Selections from The Scientist’s reading list:

  • More than 60 organizations and scholarly publishers yesterday (April 6) announced an effort to unlock citation data and make it more broadly available to the public. The Initiative for Open Citations (I4OC) consortium is supported by 29 publishers and several organizations and companies, including the Wikimedia Foundation, Mozilla, the Bill and Melinda Gates Foundation, and the U.K.’s Wellcome Trust. I4OC’s goal is to make citation data, which is collected by publishers, but not always made publicly available, accessible via Crossref. “Over the coming months, the organizations involved in I4OC will be working with different stakeholders to raise awareness of the availability of open citation data and evaluate how it can be reused, analyzed, and built upon,” the Wikimedia Foundation said in a statement. “We will provide regular updates on the growth of the public citations corpus, how the data is being used, additional stakeholders and participating publishers, and new services that are being developed.”

  • In addition to signing on to I4OC, the Gates Foundation last week (March 23) launched Gates Open Research, an open-access platform to disseminate papers and data that result from foundation-funded projects. Gates Open Research was apparently patterned after a similar service launched last year by the Wellcome Trust, and the European Commission is considering starting a similar open-access publishing platform, using the Gates and Wellcome efforts as templates. “We believe that published research resulting from our funding should be promptly and broadly disseminated,” Gates Foundation spokesperson Bryan Callahan told Nature.

  • A service called Unpaywall is poised to assist many a comber of the scientific literature. The plug-in, which appears as a tab in Google Chrome or Mozilla Firefox browsers, can search the web for free-to-read versions of scientific papers that are locked behind paywalls at publisher’s sites. Users have downloaded the widget 10,000 times since Unpaywall’s March 10 debut. “For years, libraries have had little expectation that the [open-access] deposit of subscription articles would displace subscription access, mainly because locating those articles and providing access to them would be labor-intensive,” Rick Anderson, associate dean for collections and scholarly communication at the University of Utah, told the news arm of Nature, a journal that publishes paywalled papers than can be accessed using the web tool. “By making that process so much easier, Unpaywall could really change the game for us.”
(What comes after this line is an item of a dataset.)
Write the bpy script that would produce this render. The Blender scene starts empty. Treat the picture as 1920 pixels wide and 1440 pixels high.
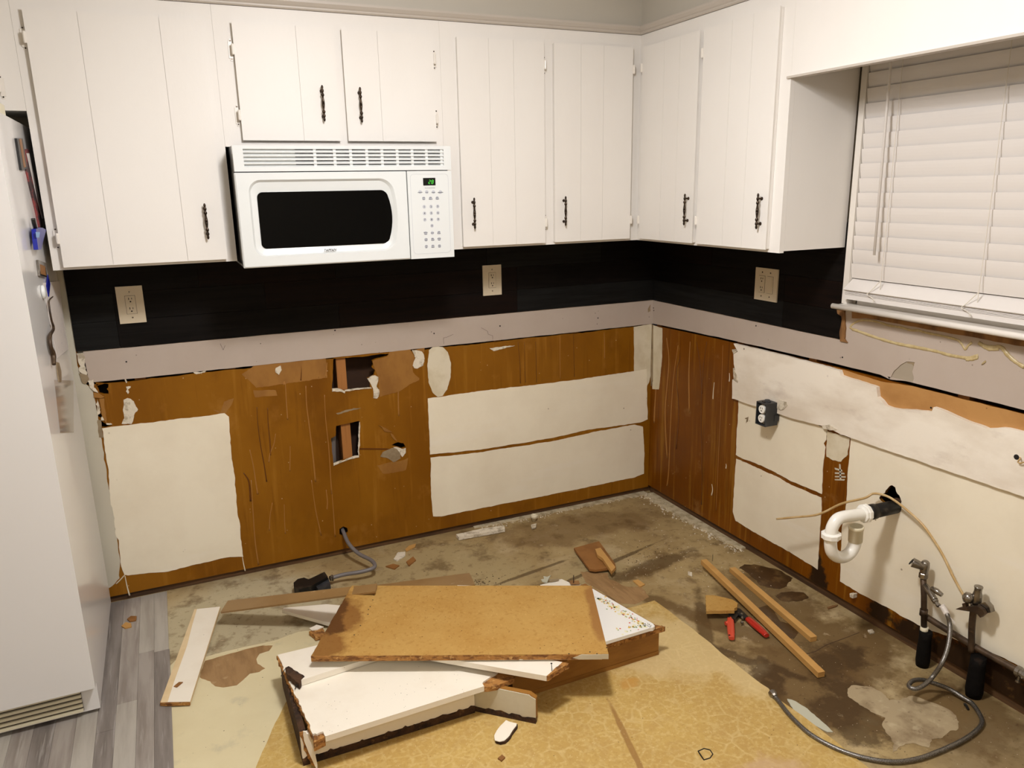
import bpy, bmesh, math, random
from mathutils import Vector, Matrix
from mathutils.geometry import tessellate_polygon
SC = bpy.context.scene
COL = SC.collection
# ---------------- camera ----------------
cd = bpy.data.cameras.new('camera'); cam = bpy.data.objects.new('camera', cd); COL.objects.link(cam)
cd.sensor_width = 36; cd.lens = 26.9205; cd.clip_start = 0.05
R = Vector((0.910145, -0.413875, -0.01852)); U = Vector((0.119015, 0.218383, 0.968579)); F = Vector((0.396827, 0.883751, -0.248017))
cam.matrix_world = Matrix(((R.x,U.x,-F.x,-2.21834),(R.y,U.y,-F.y,-3.19290),(R.z,U.z,-F.z,1.58803),(0,0,0,1)))
SC.camera = cam
# ---------------- light ----------------
w = bpy.data.worlds.new('night'); SC.world = w; w.use_nodes = True
w.node_tree.nodes['Background'].inputs[0].default_value = (0.02,0.025,0.035,1)
w.node_tree.nodes['Background'].inputs[1].default_value = 0.3
def area(name, loc, size, power, color, shape='DISK', rot=(0,0,0)):
    l = bpy.data.lights.new(name,'AREA'); l.shape = shape; l.size = size; l.energy = power; l.color = color
    o = bpy.data.objects.new(name,l); o.location = loc; o.rotation_euler = rot; COL.objects.link(o); return o
def bulb(name, loc, radius, power, color):
    l = bpy.data.lights.new(name,'POINT'); l.shadow_soft_size = radius; l.energy = power; l.color = color
    o = bpy.data.objects.new(name,l); o.location = loc; COL.objects.link(o)
bulb('ceiling_lamp_light', (-1.58,-1.80,2.24), .12, 36, (1,.985,1.0))
area('ceiling_lamp_downlight', (-1.62,-1.80,2.38), .26, 25, (1,.985,.99))
area('rear_fill_light', (-2.0,-4.0,2.41), 0.9, 16, (1,.985,1.0))  # unseen fill light added behind the camera to lift the whole kitchen
SC.view_settings.view_transform = 'Standard'; SC.view_settings.look = 'None'
SC.view_settings.exposure = 0.0; SC.view_settings.gamma = 1; SC.view_settings.use_curve_mapping = False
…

  • Cell Press is offering a different kind of open access: sneak peeks at papers under consideration in Cell and associated journals. The so-called Sneak Peek aims to give researchers the ability to share their manuscripts that they’ve submitted for publication. Authors can then share papers that are being peer reviewed via the Mendeley platform with other users who are registered for the Sneak Peek group.